Teck comes close, but not close enough | Hotter Commodities

Teck Resources has called off a shareholder vote on its proposed separation at the last minute, saying it would instead pursue a more simplified plan in the future

The Teck shareholder vote would have required two-thirds of each of its A and B shareholders to vote in favor of the proposal, which would have split the company into separate entities for base metals and coal.

Going into the vote, Teck was assured it had the support of its A shareholders, comprised mainly of Japan’s Sumitomo Metal Mining Co and the Keevil family, largely through their joint ownership of the Temagami Mining Company.

What was unclear was whether it would secure two-thirds approval for the deal from its B shareholders, the largest of which has a 4.10% share of overall voting rights.

Many of the votes would have been made by proxy ahead of the annual general meeting, scheduled to take place in Vancouver at 3pm local time. Counting the proxies ahead of the AGM more than likely revealed the company hadn’t secured quite enough B votes to push its current proposal through.

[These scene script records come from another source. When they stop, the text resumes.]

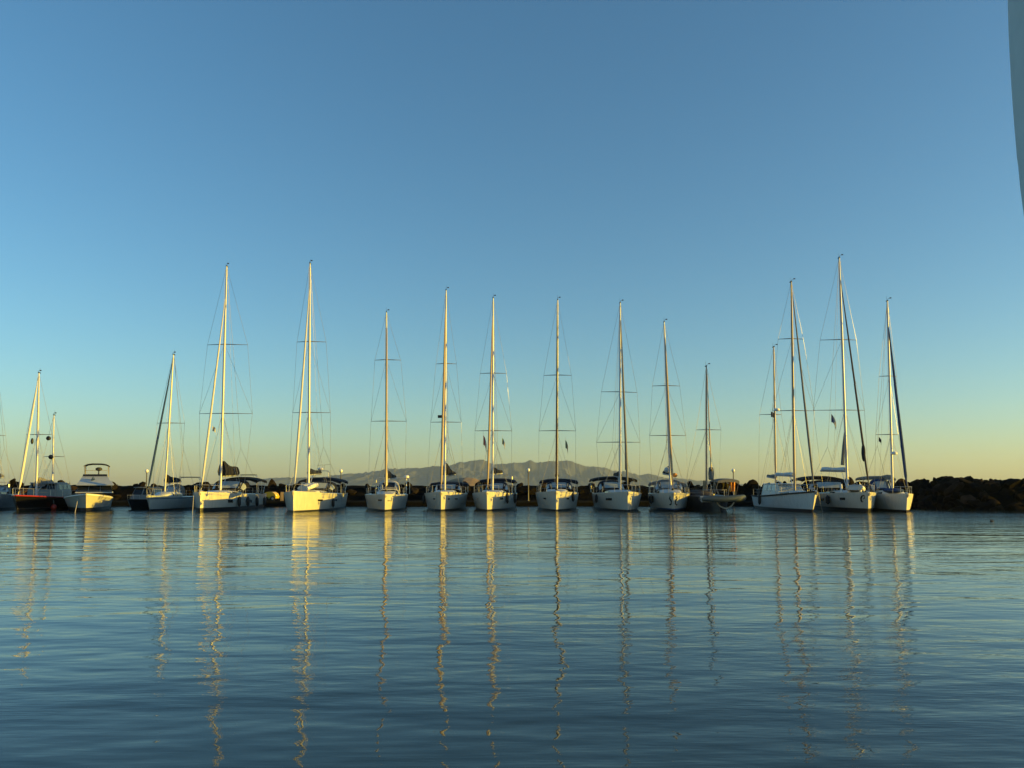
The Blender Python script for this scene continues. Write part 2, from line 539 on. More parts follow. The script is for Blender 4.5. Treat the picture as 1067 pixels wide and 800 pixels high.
def pedestal(px, label, m, h=.95):
    p = at(px, 517, 83.0)
    o = empty('service_pedestal', (p.x, 83.0, .53), label=label, cat='pedestal', group='service pedestals on the pontoon')
    MB().box((0, 0, h / 2), (.3, .28, h), top=.9).build('housing', m, o)
    MB().box((0, 0, h + .05), (.34, .32, .1), top=.8).build('cap', M_NAVY, o)
pedestal(294, 'tan service pedestal on the pontoon beside the yellow cart', M_TAN)
pedestal(299.5, 'reddish service pedestal on the pontoon close to the sunlit bow', M_ORANGE, 1.05)
def cart():
    p = at(283, 520, 82.6)
    o = empty('cart', (p.x, 82.4, .53), R(-8), label='small yellow wheeled cart on the pontoon between two big white yachts', cat='cart')
    MB().loft([[(x * w, y * .45, z) for x, y in ((-1, -1), (1, -1), (1, 1), (-1, 1))] for w, z in ((.70, .28), (.74, .50), (.60, .78), (.34, .95), (.26, .97))]).build('body', M_YEL, o)
    for sx in (-.42, .42):
        for sy in (-.47, .47):
            w = MB().tube([(sx, sy - .07, .27), (sx, sy + .07, .27)], .27, 16).build('wheel', M_RUBBER, o)
            MB().tube([(sx, sy - .085, .27), (sx, sy + .085, .27)], .12, 12).build('hub', M_GREY, w)
    MB().blob((.68, -.2, .58), (.06, .1, .1)).build('headlight', M_WHITEP, o)
cart()

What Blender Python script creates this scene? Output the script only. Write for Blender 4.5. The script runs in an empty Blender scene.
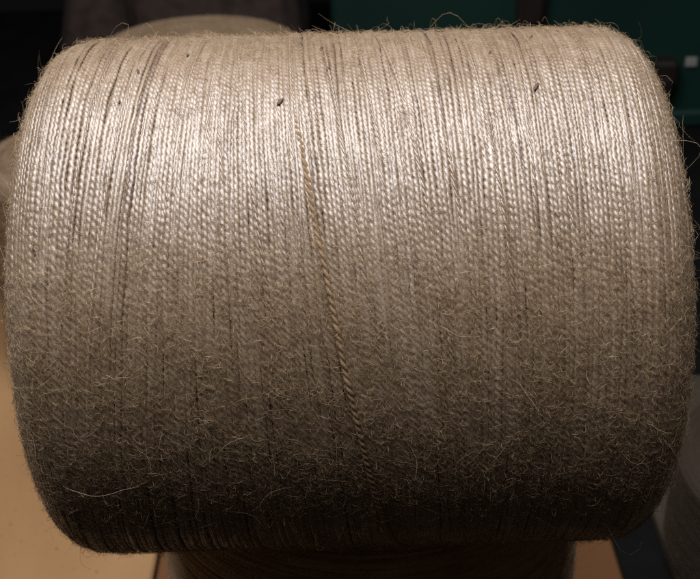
import bpy, math
import numpy as np
from mathutils import Matrix, Vector
C = bpy.context.scene.collection
PI = math.pi
# ------------------------------------------------------------------ materials
def new_mat(name):
    m = bpy.data.materials.new(name); m.use_nodes = True
    nt = m.node_tree; b = nt.nodes['Principled BSDF']
    return m, nt, b
def nd(nt, t, **k):
    n = nt.nodes.new(t)
    for a, v in k.items(): setattr(n, a, v)
    return n
def lk(nt, a, b): nt.links.new(a, b)

def yarn_material(name='jute_yarn', dark=1.):
    m, nt, b = new_mat(name)
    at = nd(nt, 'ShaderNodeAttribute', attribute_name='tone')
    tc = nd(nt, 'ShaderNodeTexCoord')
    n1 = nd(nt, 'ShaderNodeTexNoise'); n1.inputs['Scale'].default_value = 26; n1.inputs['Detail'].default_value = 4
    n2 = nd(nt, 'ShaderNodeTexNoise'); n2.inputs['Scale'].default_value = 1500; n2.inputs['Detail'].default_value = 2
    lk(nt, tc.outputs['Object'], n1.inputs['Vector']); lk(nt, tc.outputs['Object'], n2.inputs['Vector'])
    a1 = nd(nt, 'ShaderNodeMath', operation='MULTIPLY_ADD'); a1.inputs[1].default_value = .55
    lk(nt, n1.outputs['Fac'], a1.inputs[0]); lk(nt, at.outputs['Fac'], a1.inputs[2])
    a2 = nd(nt, 'ShaderNodeMath', operation='MULTIPLY_ADD'); a2.inputs[1].default_value = .5
    lk(nt, n2.outputs['Fac'], a2.inputs[0]); lk(nt, a1.outputs[0], a2.inputs[2])
    a3 = nd(nt, 'ShaderNodeMath', operation='SUBTRACT'); a3.inputs[1].default_value = .52
    lk(nt, a2.outputs[0], a3.inputs[0])
    r = nd(nt, 'ShaderNodeValToRGB')
    e = r.color_ramp.elements
    e[0].position = 0; e[0].color = (.15, .084, .040, 1)
    e[1].position = 1; e[1].color = (.42, .318, .228, 1)
    x = e.new(.45); x.color = (.28, .184, .102, 1)
    for q in e: q.color = (*[c*dark for c in q.color[:3]], 1)
    lk(nt, a3.outputs[0], r.inputs[0]); lk(nt, r.outputs[0], b.inputs['Base Color'])
    b.inputs['Roughness'].default_value = .46
    b.inputs['Specular IOR Level'].default_value = 1.
    b.inputs['Coat Weight'].default_value = .9; b.inputs['Coat Roughness'].default_value = .39; b.inputs['Coat IOR'].default_value = 1.7
    b.inputs['Sheen Weight'].default_value = .06; b.inputs['Sheen Roughness'].default_value = .5
    bp = nd(nt, 'ShaderNodeBump'); bp.inputs['Strength'].default_value = .5; bp.inputs['Distance'].default_value = .0003
    lk(nt, n2.outputs['Fac'], bp.inputs['Height']); lk(nt, bp.outputs[0], b.inputs['Normal'])
    return m
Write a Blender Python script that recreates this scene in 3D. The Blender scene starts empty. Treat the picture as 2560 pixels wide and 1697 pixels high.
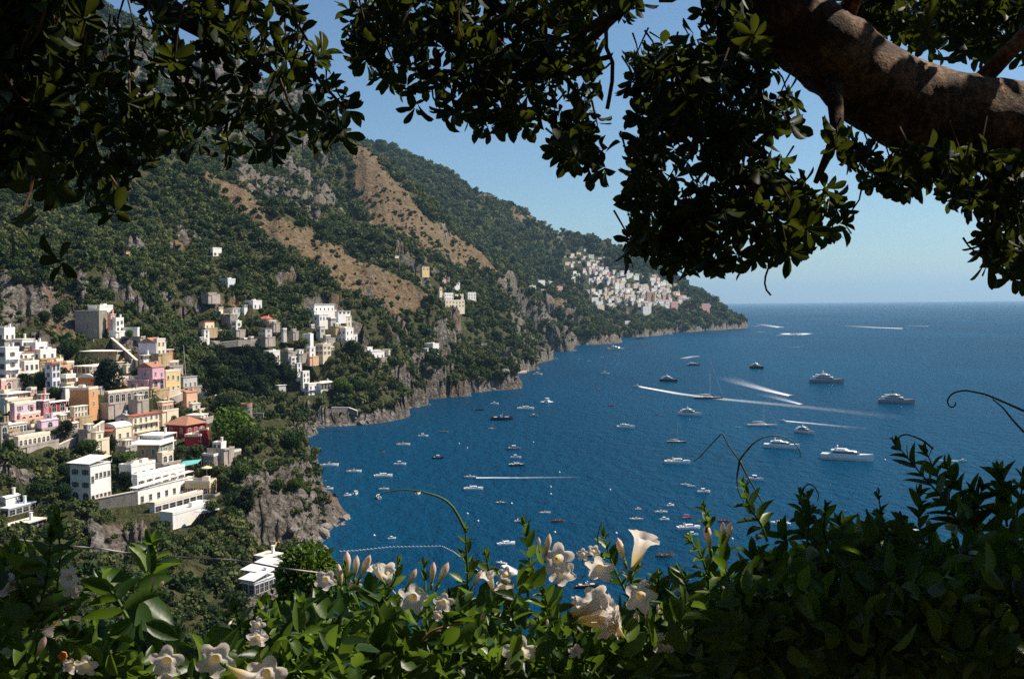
import bpy, bmesh, math, random
import numpy as np
from mathutils import Vector, Matrix, Euler

random.seed(7)
RNG = np.random.default_rng(11)
SC = bpy.context.scene
COL = SC.collection

# ------------------------------------------------------------------ camera
EYE = np.array([0.0, 0.0, 85.0])
FOC, CX, CY = 2489.0, 1280.0, 848.5
PITCH = math.atan((CY - 760.0) / FOC)
ROLL = 0.0094
R0 = np.array([1.0, 0, 0]); U0 = np.array([0, math.sin(PITCH), math.cos(PITCH)])
FWD = np.array([0, math.cos(PITCH), -math.sin(PITCH)])
RIGHT = R0 * math.cos(ROLL) - U0 * math.sin(ROLL)
UP = U0 * math.cos(ROLL) + R0 * math.sin(ROLL)
cam_data = bpy.data.cameras.new("camera"); cam_data.lens = 35.0; cam_data.sensor_width = 36.0
cam_data.clip_start = 0.05; cam_data.clip_end = 300000.0
cam = bpy.data.objects.new("camera", cam_data); COL.objects.link(cam)
m = Matrix.Identity(4)
for i in range(3):
    m[i][0] = RIGHT[i]; m[i][1] = UP[i]; m[i][2] = -FWD[i]; m[i][3] = EYE[i]
cam.matrix_world = m
SC.camera = cam

# ------------------------------------------------------------------ light
SUN_EL, SUN_AZ = math.radians(51.0), math.radians(76.0)       # azimuth from +Y towards +X
SUN_DIR = np.array([math.cos(SUN_EL) * math.sin(SUN_AZ), math.cos(SUN_EL) * math.cos(SUN_AZ), math.sin(SUN_EL)])
world = bpy.data.worlds.new("World"); SC.world = world; world.use_nodes = True
wn, wl = world.node_tree.nodes, world.node_tree.links
sky = wn.new("ShaderNodeTexSky"); sky.sky_type = 'NISHITA'; sky.sun_disc = False
sky.sun_elevation = SUN_EL; sky.sun_rotation = SUN_AZ
sky.air_density = 1.0; sky.dust_density = 0.3; sky.ozone_density = 2.0; sky.altitude = 85
bg = wn["Background"]; bg.inputs[1].default_value = 0.068
tint = wn.new("ShaderNodeMix"); tint.data_type = 'RGBA'; tint.blend_type = 'MULTIPLY'; tint.inputs[0].default_value = 1.0
wl.new(sky.outputs[0], tint.inputs[6]); tint.inputs[7].default_value = (0.80, 0.97, 1.06, 1); wl.new(tint.outputs[2], bg.inputs[0])
sl = bpy.data.lights.new("sun", 'SUN'); sl.energy = 4.8; sl.angle = math.radians(0.5); sl.color = (1.0, 0.905, 0.77)
sun = bpy.data.objects.new("sun", sl); COL.objects.link(sun)
sun.rotation_euler = Vector(SUN_DIR).to_track_quat('Z', 'Y').to_euler()
SC.view_settings.view_transform = 'Standard'; SC.view_settings.look = 'None'
SC.view_settings.exposure = 0.6; SC.view_settings.gamma = 1.0
SC.cycles.use_denoising = False
SC.cycles.max_bounces = 5; SC.cycles.diffuse_bounces = 2; SC.cycles.glossy_bounces = 2
SC.cycles.transmission_bounces = 3; SC.cycles.transparent_max_bounces = 12; SC.cycles.volume_bounces = 0
SC.cycles.caustics_reflective = False; SC.cycles.caustics_refractive = False

# ------------------------------------------------------------------ photo pixels -> rays
def V(x, y): return (x * 1.08245, y * 1.08245)                 # the 2365 px wide view -> full size pixels
def C4(x, y): return (x / 2.751, 560 + y / 2.751)
def C5(x, y): return (850 + x / 2.751, 560 + y / 2.751)
def C6(x, y): return (1700 + x / 2.751, 560 + y / 2.751)
def C7(x, y): return (x / 2.751, 1127 + y / 2.751)
def C8(x, y): return (850 + x / 2.751, 1127 + y / 2.751)
def C9(x, y): return (1700 + x / 2.751, 1127 + y / 2.751)
def K1(x, y): return (x / 5.377, 740 + y / 5.377)
def K2(x, y): return (x / 5.377, 1000 + y / 5.377)
def K3(x, y): return (400 + x / 4.9, 980 + y / 4.9)
def K4(x, y): return (480 + x / 4.9, 680 + y / 4.9)
def K5(x, y): return (1280 + x / 3.816, 560 + y / 3.816)
def K6(x, y): return (x / 3.113, 1280 + y / 3.113)
def ray(u, v):
    d = FWD + RIGHT * ((u - CX) / FOC) - UP * ((v - CY) / FOC)
    return d / d[1]                                             # unit step in +Y (depth)
def at(p, D): return EYE + ray(*p) * D
def sea_at(p):
    d = ray(*p); return EYE + d * (-EYE[2] / d[2])
def sea_D(p):
    d = ray(*p); return -EYE[2] / d[2]
def project(P):
    q = np.asarray(P, float) - EYE
    z = q @ FWD; z = np.where(np.abs(z) < 1e-6, 1e-6, z)
    return CX + FOC * (q @ RIGHT) / z, CY - FOC * (q @ UP) / z, z

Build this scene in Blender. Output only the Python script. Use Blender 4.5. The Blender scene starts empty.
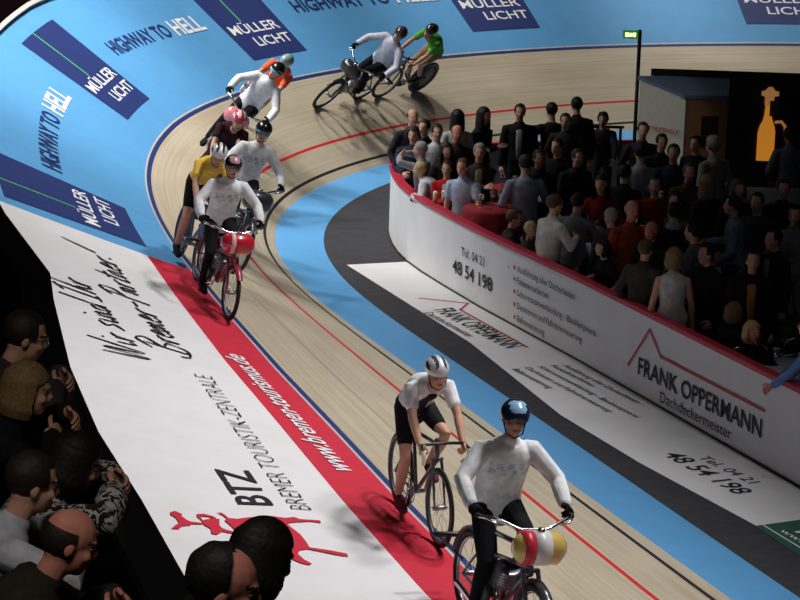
import bpy, bmesh, math, random
import numpy as np
from mathutils import Vector, Matrix, noise
random.seed(4)
COL = bpy.context.scene.collection
PI = math.pi
V = Vector
def R(a): return math.radians(a)

# ------------------------------------------------------------------ materials
def lin(c):
    return tuple(((v/255)/12.92 if v/255 <= .04045 else ((v/255+.055)/1.055)**2.4) for v in c)
_m = {}
def mat(name, col, rough=.6, metal=0., var=.12, scale=30., bump=0., spec=.5, coat=0.):
    if name in _m: return _m[name]
    m = bpy.data.materials.new(name); m.use_nodes = True
    nt = m.node_tree; b = nt.nodes['Principled BSDF']
    c = lin(col)
    tc = nt.nodes.new('ShaderNodeTexCoord'); nz = nt.nodes.new('ShaderNodeTexNoise')
    nz.inputs['Scale'].default_value = scale; nz.inputs['Detail'].default_value = 4
    nt.links.new(tc.outputs['Object'], nz.inputs['Vector'])
    rp = nt.nodes.new('ShaderNodeValToRGB')
    rp.color_ramp.elements[0].position = .3; rp.color_ramp.elements[1].position = .7
    rp.color_ramp.elements[0].color = tuple(v*(1-var) for v in c)+(1,)
    rp.color_ramp.elements[1].color = tuple(min(1, v*(1+var)) for v in c)+(1,)
    nt.links.new(nz.outputs['Fac'], rp.inputs['Fac']); nt.links.new(rp.outputs['Color'], b.inputs['Base Color'])
    b.inputs['Roughness'].default_value = rough; b.inputs['Metallic'].default_value = metal
    b.inputs['Specular IOR Level'].default_value = spec
    b.inputs['Coat Weight'].default_value = coat
    if bump:
        bp = nt.nodes.new('ShaderNodeBump'); bp.inputs['Strength'].default_value = bump; bp.inputs['Distance'].default_value = .01
        nt.links.new(nz.outputs['Fac'], bp.inputs['Height']); nt.links.new(bp.outputs['Normal'], b.inputs['Normal'])
    _m[name] = m; return m
def emit(name, col, strength):
    if name in _m: return _m[name]
    m = mat(name, col, .5); b = m.node_tree.nodes['Principled BSDF']
    b.inputs['Emission Color'].default_value = lin(col)+(1,); b.inputs['Emission Strength'].default_value = strength
    return m
def cloth(c): return mat('cloth_%d_%d_%d' % c, c, .9, var=.18, scale=14, bump=.25, spec=.15)
def skin(c): return mat('skin_%d_%d_%d' % c, c, .55, var=.08, scale=25, spec=.3)
def hairm(c): return mat('hair_%d_%d_%d' % c, c, .6, var=.28, scale=60, bump=.35, spec=.3)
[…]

Close, but not close enough.

Where this leaves things now remains to be seen.

Teck chief executive officer Jonathan Price said the company plans to pursue a “simpler and more direct separation” going forward while focusing on its organic growth in the interim.

Glencore’s bid – rejected once again by Teck as a “non-starter” – is still on the table, although is vehemently opposed by the board of the Canadian miner, as well as by a growing number of the country’s politicians.

Obviously, it is better for Teck to have called off the vote than to have lost it publicly. But it leaves the miner in a slightly more precarious position than previously, with the need to ensure its long-term B shareholders remain loyal.

Perhaps now is the time for the partnerships that the company has heralded post-separation to emerge.

If the long-term plan was to separate and then deal-make, Teck might need to reveal its hand.

A proposal in which the company splits and the separated entities individually merge, sell, partner or acquire other sector participants could be a more palatable option if shareholders were aware up-front.